_RECORDED DATA:_
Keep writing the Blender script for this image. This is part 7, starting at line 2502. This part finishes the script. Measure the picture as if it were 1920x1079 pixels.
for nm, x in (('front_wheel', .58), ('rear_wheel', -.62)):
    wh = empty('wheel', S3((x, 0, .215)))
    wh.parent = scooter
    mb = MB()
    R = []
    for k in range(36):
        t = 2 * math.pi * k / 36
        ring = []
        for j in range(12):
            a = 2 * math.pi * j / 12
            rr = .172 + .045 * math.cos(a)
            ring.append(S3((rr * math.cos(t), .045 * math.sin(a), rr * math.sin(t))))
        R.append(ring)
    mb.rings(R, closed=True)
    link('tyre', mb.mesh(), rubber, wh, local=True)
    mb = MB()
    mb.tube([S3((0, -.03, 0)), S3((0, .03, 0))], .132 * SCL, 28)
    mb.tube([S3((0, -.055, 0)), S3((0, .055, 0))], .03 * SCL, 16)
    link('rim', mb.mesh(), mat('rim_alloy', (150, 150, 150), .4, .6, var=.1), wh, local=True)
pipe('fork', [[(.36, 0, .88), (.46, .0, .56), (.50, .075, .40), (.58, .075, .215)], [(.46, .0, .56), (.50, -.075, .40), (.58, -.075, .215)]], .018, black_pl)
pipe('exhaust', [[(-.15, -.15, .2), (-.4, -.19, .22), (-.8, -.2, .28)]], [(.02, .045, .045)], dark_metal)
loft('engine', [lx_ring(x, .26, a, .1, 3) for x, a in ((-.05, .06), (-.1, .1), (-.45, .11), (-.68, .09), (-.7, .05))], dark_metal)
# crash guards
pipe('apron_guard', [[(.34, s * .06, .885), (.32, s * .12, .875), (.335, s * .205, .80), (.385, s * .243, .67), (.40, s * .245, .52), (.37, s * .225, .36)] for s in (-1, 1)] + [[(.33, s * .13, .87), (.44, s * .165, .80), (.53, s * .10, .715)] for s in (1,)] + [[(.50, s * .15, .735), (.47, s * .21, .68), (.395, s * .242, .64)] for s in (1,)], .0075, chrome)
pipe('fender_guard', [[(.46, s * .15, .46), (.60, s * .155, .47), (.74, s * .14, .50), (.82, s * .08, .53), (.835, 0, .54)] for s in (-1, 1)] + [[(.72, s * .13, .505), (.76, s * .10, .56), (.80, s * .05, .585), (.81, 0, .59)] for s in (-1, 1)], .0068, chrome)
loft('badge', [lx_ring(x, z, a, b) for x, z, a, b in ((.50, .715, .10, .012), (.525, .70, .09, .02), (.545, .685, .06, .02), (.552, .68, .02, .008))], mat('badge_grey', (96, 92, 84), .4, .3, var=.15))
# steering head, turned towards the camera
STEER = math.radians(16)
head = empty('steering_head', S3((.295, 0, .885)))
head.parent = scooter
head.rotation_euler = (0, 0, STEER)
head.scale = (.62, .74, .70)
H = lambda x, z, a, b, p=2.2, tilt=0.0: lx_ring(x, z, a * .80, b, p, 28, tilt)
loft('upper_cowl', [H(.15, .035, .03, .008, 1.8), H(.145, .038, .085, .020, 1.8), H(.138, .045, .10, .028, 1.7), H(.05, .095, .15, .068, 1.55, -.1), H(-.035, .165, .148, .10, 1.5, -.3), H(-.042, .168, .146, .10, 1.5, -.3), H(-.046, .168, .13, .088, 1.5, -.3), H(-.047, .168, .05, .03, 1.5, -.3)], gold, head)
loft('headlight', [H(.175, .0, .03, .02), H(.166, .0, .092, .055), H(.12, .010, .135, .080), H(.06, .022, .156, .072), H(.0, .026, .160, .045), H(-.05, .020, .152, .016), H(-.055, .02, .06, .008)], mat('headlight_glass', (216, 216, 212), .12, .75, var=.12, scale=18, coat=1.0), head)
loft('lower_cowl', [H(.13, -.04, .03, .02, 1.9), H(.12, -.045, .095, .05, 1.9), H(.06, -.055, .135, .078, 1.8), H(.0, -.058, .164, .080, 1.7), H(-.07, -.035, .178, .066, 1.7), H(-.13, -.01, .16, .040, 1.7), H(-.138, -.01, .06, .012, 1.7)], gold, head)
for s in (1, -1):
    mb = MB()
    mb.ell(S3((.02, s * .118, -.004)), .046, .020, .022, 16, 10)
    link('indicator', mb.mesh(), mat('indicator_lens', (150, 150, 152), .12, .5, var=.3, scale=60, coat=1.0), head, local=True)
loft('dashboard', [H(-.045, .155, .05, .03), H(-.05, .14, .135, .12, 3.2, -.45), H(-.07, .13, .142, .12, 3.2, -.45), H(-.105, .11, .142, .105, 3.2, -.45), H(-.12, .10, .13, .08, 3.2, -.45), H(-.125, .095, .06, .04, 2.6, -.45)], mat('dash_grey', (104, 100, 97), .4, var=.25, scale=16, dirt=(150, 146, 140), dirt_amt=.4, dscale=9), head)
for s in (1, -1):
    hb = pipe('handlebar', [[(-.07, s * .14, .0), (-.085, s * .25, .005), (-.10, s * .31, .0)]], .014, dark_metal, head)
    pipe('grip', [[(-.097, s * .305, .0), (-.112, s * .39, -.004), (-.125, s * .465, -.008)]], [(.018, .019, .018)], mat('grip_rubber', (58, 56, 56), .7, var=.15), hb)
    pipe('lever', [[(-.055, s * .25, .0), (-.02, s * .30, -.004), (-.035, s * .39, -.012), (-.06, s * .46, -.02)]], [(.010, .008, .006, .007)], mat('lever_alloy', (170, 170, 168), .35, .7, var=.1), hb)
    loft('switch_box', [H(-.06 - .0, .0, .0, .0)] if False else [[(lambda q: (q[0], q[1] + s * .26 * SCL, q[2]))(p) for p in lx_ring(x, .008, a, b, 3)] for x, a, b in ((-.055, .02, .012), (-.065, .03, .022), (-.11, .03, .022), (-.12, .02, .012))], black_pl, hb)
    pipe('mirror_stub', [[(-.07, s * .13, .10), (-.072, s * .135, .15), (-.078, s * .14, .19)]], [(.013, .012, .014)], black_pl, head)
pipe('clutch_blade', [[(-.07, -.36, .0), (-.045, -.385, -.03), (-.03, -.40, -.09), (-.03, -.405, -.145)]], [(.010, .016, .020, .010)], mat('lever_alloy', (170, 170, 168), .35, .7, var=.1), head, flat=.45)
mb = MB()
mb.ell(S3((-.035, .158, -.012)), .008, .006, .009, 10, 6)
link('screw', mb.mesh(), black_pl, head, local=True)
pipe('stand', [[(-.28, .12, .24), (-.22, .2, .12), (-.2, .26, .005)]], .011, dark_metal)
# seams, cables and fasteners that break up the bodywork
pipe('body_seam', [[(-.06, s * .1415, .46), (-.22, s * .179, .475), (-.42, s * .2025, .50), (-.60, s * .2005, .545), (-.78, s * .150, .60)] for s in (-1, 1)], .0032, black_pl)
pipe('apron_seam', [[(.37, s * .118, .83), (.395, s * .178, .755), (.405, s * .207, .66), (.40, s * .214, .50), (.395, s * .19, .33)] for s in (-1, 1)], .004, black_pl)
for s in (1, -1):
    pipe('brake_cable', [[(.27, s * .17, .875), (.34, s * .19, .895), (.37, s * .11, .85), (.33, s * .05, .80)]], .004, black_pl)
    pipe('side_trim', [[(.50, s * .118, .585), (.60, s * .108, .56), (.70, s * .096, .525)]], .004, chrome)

_WRITTEN TASK:_ Output the full listing exactly as it stands.

_RESULT FOR THIS EXERCISE:_
Keep writing the Blender script for this image. This is part 7, starting at line 2502. This part finishes the script. Measure the picture as if it were 1920x1079 pixels.
for nm, x in (('front_wheel', .58), ('rear_wheel', -.62)):
    wh = empty('wheel', S3((x, 0, .215)))
    wh.parent = scooter
    mb = MB()
    R = []
    for k in range(36):
        t = 2 * math.pi * k / 36
        ring = []
        for j in range(12):
            a = 2 * math.pi * j / 12
            rr = .172 + .045 * math.cos(a)
            ring.append(S3((rr * math.cos(t), .045 * math.sin(a), rr * math.sin(t))))
        R.append(ring)
    mb.rings(R, closed=True)
    link('tyre', mb.mesh(), rubber, wh, local=True)
    mb = MB()
    mb.tube([S3((0, -.03, 0)), S3((0, .03, 0))], .132 * SCL, 28)
    mb.tube([S3((0, -.055, 0)), S3((0, .055, 0))], .03 * SCL, 16)
    link('rim', mb.mesh(), mat('rim_alloy', (150, 150, 150), .4, .6, var=.1), wh, local=True)
pipe('fork', [[(.36, 0, .88), (.46, .0, .56), (.50, .075, .40), (.58, .075, .215)], [(.46, .0, .56), (.50, -.075, .40), (.58, -.075, .215)]], .018, black_pl)
pipe('exhaust', [[(-.15, -.15, .2), (-.4, -.19, .22), (-.8, -.2, .28)]], [(.02, .045, .045)], dark_metal)
loft('engine', [lx_ring(x, .26, a, .1, 3) for x, a in ((-.05, .06), (-.1, .1), (-.45, .11), (-.68, .09), (-.7, .05))], dark_metal)
# crash guards
pipe('apron_guard', [[(.34, s * .06, .885), (.32, s * .12, .875), (.335, s * .205, .80), (.385, s * .243, .67), (.40, s * .245, .52), (.37, s * .225, .36)] for s in (-1, 1)] + [[(.33, s * .13, .87), (.44, s * .165, .80), (.53, s * .10, .715)] for s in (1,)] + [[(.50, s * .15, .735), (.47, s * .21, .68), (.395, s * .242, .64)] for s in (1,)], .0075, chrome)
pipe('fender_guard', [[(.46, s * .15, .46), (.60, s * .155, .47), (.74, s * .14, .50), (.82, s * .08, .53), (.835, 0, .54)] for s in (-1, 1)] + [[(.72, s * .13, .505), (.76, s * .10, .56), (.80, s * .05, .585), (.81, 0, .59)] for s in (-1, 1)], .0068, chrome)
loft('badge', [lx_ring(x, z, a, b) for x, z, a, b in ((.50, .715, .10, .012), (.525, .70, .09, .02), (.545, .685, .06, .02), (.552, .68, .02, .008))], mat('badge_grey', (96, 92, 84), .4, .3, var=.15))
# steering head, turned towards the camera
STEER = math.radians(16)
head = empty('steering_head', S3((.295, 0, .885)))
head.parent = scooter
head.rotation_euler = (0, 0, STEER)
head.scale = (.62, .74, .70)
H = lambda x, z, a, b, p=2.2, tilt=0.0: lx_ring(x, z, a * .80, b, p, 28, tilt)
loft('upper_cowl', [H(.15, .035, .03, .008, 1.8), H(.145, .038, .085, .020, 1.8), H(.138, .045, .10, .028, 1.7), H(.05, .095, .15, .068, 1.55, -.1), H(-.035, .165, .148, .10, 1.5, -.3), H(-.042, .168, .146, .10, 1.5, -.3), H(-.046, .168, .13, .088, 1.5, -.3), H(-.047, .168, .05, .03, 1.5, -.3)], gold, head)
loft('headlight', [H(.175, .0, .03, .02), H(.166, .0, .092, .055), H(.12, .010, .135, .080), H(.06, .022, .156, .072), H(.0, .026, .160, .045), H(-.05, .020, .152, .016), H(-.055, .02, .06, .008)], mat('headlight_glass', (216, 216, 212), .12, .75, var=.12, scale=18, coat=1.0), head)
loft('lower_cowl', [H(.13, -.04, .03, .02, 1.9), H(.12, -.045, .095, .05, 1.9), H(.06, -.055, .135, .078, 1.8), H(.0, -.058, .164, .080, 1.7), H(-.07, -.035, .178, .066, 1.7), H(-.13, -.01, .16, .040, 1.7), H(-.138, -.01, .06, .012, 1.7)], gold, head)
for s in (1, -1):
    mb = MB()
    mb.ell(S3((.02, s * .118, -.004)), .046, .020, .022, 16, 10)
    link('indicator', mb.mesh(), mat('indicator_lens', (150, 150, 152), .12, .5, var=.3, scale=60, coat=1.0), head, local=True)
loft('dashboard', [H(-.045, .155, .05, .03), H(-.05, .14, .135, .12, 3.2, -.45), H(-.07, .13, .142, .12, 3.2, -.45), H(-.105, .11, .142, .105, 3.2, -.45), H(-.12, .10, .13, .08, 3.2, -.45), H(-.125, .095, .06, .04, 2.6, -.45)], mat('dash_grey', (104, 100, 97), .4, var=.25, scale=16, dirt=(150, 146, 140), dirt_amt=.4, dscale=9), head)
for s in (1, -1):
    hb = pipe('handlebar', [[(-.07, s * .14, .0), (-.085, s * .25, .005), (-.10, s * .31, .0)]], .014, dark_metal, head)
    pipe('grip', [[(-.097, s * .305, .0), (-.112, s * .39, -.004), (-.125, s * .465, -.008)]], [(.018, .019, .018)], mat('grip_rubber', (58, 56, 56), .7, var=.15), hb)
    pipe('lever', [[(-.055, s * .25, .0), (-.02, s * .30, -.004), (-.035, s * .39, -.012), (-.06, s * .46, -.02)]], [(.010, .008, .006, .007)], mat('lever_alloy', (170, 170, 168), .35, .7, var=.1), hb)
    loft('switch_box', [H(-.06 - .0, .0, .0, .0)] if False else [[(lambda q: (q[0], q[1] + s * .26 * SCL, q[2]))(p) for p in lx_ring(x, .008, a, b, 3)] for x, a, b in ((-.055, .02, .012), (-.065, .03, .022), (-.11, .03, .022), (-.12, .02, .012))], black_pl, hb)
    pipe('mirror_stub', [[(-.07, s * .13, .10), (-.072, s * .135, .15), (-.078, s * .14, .19)]], [(.013, .012, .014)], black_pl, head)
pipe('clutch_blade', [[(-.07, -.36, .0), (-.045, -.385, -.03), (-.03, -.40, -.09), (-.03, -.405, -.145)]], [(.010, .016, .020, .010)], mat('lever_alloy', (170, 170, 168), .35, .7, var=.1), head, flat=.45)
mb = MB()
mb.ell(S3((-.035, .158, -.012)), .008, .006, .009, 10, 6)
link('screw', mb.mesh(), black_pl, head, local=True)
pipe('stand', [[(-.28, .12, .24), (-.22, .2, .12), (-.2, .26, .005)]], .011, dark_metal)
# seams, cables and fasteners that break up the bodywork
pipe('body_seam', [[(-.06, s * .1415, .46), (-.22, s * .179, .475), (-.42, s * .2025, .50), (-.60, s * .2005, .545), (-.78, s * .150, .60)] for s in (-1, 1)], .0032, black_pl)
pipe('apron_seam', [[(.37, s * .118, .83), (.395, s * .178, .755), (.405, s * .207, .66), (.40, s * .214, .50), (.395, s * .19, .33)] for s in (-1, 1)], .004, black_pl)
for s in (1, -1):
    pipe('brake_cable', [[(.27, s * .17, .875), (.34, s * .19, .895), (.37, s * .11, .85), (.33, s * .05, .80)]], .004, black_pl)
    pipe('side_trim', [[(.50, s * .118, .585), (.60, s * .108, .56), (.70, s * .096, .525)]], .004, chrome)